Mientras la prensa española llenaba sus páginas con despedidas a Michael Jackson, alabanzas a Cristiano Ronaldo o improperios a Francisco Camps, en las lejanas -para nosotros- tierras de Kazajistán tuvo lugar la semana pasada un encuentro que ha pasado desapercibido para los avispados periodistas patrios: un centenar de responsables religiosos internacionales se reunieron, a invitación del presidente kazajo, para promover “un mundo de tolerancia, respeto mutuo y cooperación”.
Quince delegaciones representando al islam, el cristianismo, el judaísmo, el budismo, el hinduismo, el sintoísmo e incluso el zoroastrismo han participado en el III Congreso de Religiones Mundiales y Tradicionales que se celebra en Astana, la capital kazaja. Los dos anteriores, en 2003 y 2006, debatieron sobre los valores universales y la implicación de los creyentes en la mejora del mundo.
Hay que decir que estos congresos son una iniciativa personal del presidente de Kazajistán, Nursultán Nazarbayev. Un hombre marcado, según su biógrafo, el británico Jonathan Aitken, por las mitologías kazajas en su infancia, y más adelante por el islam, del que acabaría alejándose para convertirse en un deísta escéptico. “Las religiones le interesan mucho, y las conoce muy bien aunque no pertenece a ninguna. Lo que quiere es establecer en su país los principios de libertad y tolerancia religiosa y protegerlo de los fundamentalismos”.

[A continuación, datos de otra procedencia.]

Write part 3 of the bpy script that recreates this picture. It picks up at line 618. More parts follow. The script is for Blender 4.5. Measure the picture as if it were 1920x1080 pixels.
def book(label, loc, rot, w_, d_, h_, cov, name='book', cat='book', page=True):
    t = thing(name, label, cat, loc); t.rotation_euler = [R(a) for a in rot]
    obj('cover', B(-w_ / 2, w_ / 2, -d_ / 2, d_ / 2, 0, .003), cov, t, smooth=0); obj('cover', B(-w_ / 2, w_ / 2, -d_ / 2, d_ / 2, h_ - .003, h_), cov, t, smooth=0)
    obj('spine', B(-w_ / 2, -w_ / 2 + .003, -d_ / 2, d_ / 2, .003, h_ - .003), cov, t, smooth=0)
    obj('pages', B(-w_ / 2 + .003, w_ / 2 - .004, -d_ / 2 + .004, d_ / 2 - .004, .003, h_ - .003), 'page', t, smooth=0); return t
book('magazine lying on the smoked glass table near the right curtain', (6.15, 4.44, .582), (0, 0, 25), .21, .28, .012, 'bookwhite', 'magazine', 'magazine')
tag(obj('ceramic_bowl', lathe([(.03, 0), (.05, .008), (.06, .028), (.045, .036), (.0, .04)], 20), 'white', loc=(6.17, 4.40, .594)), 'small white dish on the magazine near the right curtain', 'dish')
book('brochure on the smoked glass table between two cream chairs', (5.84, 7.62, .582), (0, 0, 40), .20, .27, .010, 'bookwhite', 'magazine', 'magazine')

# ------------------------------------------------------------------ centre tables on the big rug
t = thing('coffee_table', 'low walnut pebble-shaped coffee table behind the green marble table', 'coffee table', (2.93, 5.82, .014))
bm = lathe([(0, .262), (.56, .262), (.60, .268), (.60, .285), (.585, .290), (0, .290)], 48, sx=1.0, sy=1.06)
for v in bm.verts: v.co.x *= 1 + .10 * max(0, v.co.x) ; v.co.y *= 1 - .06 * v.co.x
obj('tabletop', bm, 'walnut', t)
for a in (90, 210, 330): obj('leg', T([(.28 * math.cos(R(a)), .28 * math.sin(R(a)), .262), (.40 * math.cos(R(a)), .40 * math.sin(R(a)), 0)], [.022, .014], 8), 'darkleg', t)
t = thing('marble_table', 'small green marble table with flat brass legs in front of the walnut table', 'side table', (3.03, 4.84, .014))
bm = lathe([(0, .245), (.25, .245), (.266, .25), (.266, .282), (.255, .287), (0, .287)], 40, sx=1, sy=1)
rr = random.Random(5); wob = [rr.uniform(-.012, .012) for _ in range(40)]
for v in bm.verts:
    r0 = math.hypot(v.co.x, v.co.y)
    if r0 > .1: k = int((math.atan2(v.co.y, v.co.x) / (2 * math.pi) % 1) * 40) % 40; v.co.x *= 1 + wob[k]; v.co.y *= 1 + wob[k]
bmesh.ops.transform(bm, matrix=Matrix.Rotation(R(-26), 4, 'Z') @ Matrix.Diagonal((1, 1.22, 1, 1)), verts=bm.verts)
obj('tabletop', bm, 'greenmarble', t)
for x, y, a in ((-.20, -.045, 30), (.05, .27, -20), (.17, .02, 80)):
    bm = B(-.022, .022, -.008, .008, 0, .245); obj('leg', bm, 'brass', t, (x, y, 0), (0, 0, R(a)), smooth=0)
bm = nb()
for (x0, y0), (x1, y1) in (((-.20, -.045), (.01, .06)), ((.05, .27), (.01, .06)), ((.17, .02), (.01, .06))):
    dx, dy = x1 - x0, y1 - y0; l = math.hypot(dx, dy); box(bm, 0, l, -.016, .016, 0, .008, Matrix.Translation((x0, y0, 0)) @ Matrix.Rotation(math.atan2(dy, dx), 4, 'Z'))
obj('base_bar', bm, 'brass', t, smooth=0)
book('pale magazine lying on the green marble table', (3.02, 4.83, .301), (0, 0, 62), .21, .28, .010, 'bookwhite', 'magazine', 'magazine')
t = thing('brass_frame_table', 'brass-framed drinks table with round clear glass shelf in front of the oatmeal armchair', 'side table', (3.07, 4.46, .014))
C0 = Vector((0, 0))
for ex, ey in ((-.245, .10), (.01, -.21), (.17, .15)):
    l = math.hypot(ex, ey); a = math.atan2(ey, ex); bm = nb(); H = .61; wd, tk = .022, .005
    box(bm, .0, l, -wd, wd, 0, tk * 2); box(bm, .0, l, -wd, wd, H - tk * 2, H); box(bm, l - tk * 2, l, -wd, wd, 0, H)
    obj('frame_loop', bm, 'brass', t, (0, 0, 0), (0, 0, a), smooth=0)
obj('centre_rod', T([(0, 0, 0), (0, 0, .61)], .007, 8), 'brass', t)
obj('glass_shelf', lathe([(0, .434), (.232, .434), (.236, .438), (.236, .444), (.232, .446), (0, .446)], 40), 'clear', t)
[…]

De momento, parece que lo está consiguiendo: este país de una superficie quince veces mayor que España y apenas 15 millones de habituales, cuenta con 150 grupos étnicos (kazajos, rusos, kirguisos, uzbekos, tayikos…) y 45 confesiones distintas: 2.229 mezquitas, 258 iglesias ortodoxas, 93 iglesias católicas, 6 sinagogas, más de 500 lugares de culto protestantes…
Las conclusiones del encuentro, claro, han sido muy genéricas: se dijo, por ejemplo, que la paz es un don de Dios, pero que debe ser fruto de la cooperación entre los hombres. Se habló igualmente de los valores comunes a toda “la familia humana”, de que hay que dar prioridad al diálogo intercultural e interreligioso en un mundo amenazado “por la utilización perversa de las religiones” o de que “la única guerra santa es por la paz”.
Y por supuesto, no ha dejado de haber fricciones. El lema elegido para este año justificó la presencia de algunos líderes políticos, entre ellos el israelí Simon Peres que vio cómo, durante su intervención, la delegación iraní abandonaba la sala. Del mismo modo, el gran rabino askenazi de Israel, Yona Metger, blandió la foto de un soldado secuestrado reclamando “para él también, el derecho a la paz y al amor”.
Pero, con todo, el simple hecho –tan inhabitual- de ver sentados en la misma mesa al jeque Abdulah Al Turki, secretario general de la Liga Musulmana Mundial y a dos grandes rabinos de Israel es ya formidable, por mencionar sólo a dos de las grandes religiones monoteístas.
Y sólo un lamento común: que no haya habido una oración común por la paz y la concordia, “cada uno según su manera de hablar con Dios”, como señaló Marco Impagliazzo, presidente de San Egidio, a semejanza de los encuentros interreligiosos que organiza esta comunidad siguiendo el espíritu de Asís. Igual dentro de otros tres años se consigue.
Mientras, mis improbables lectores, pasen ustedes un feliz verano.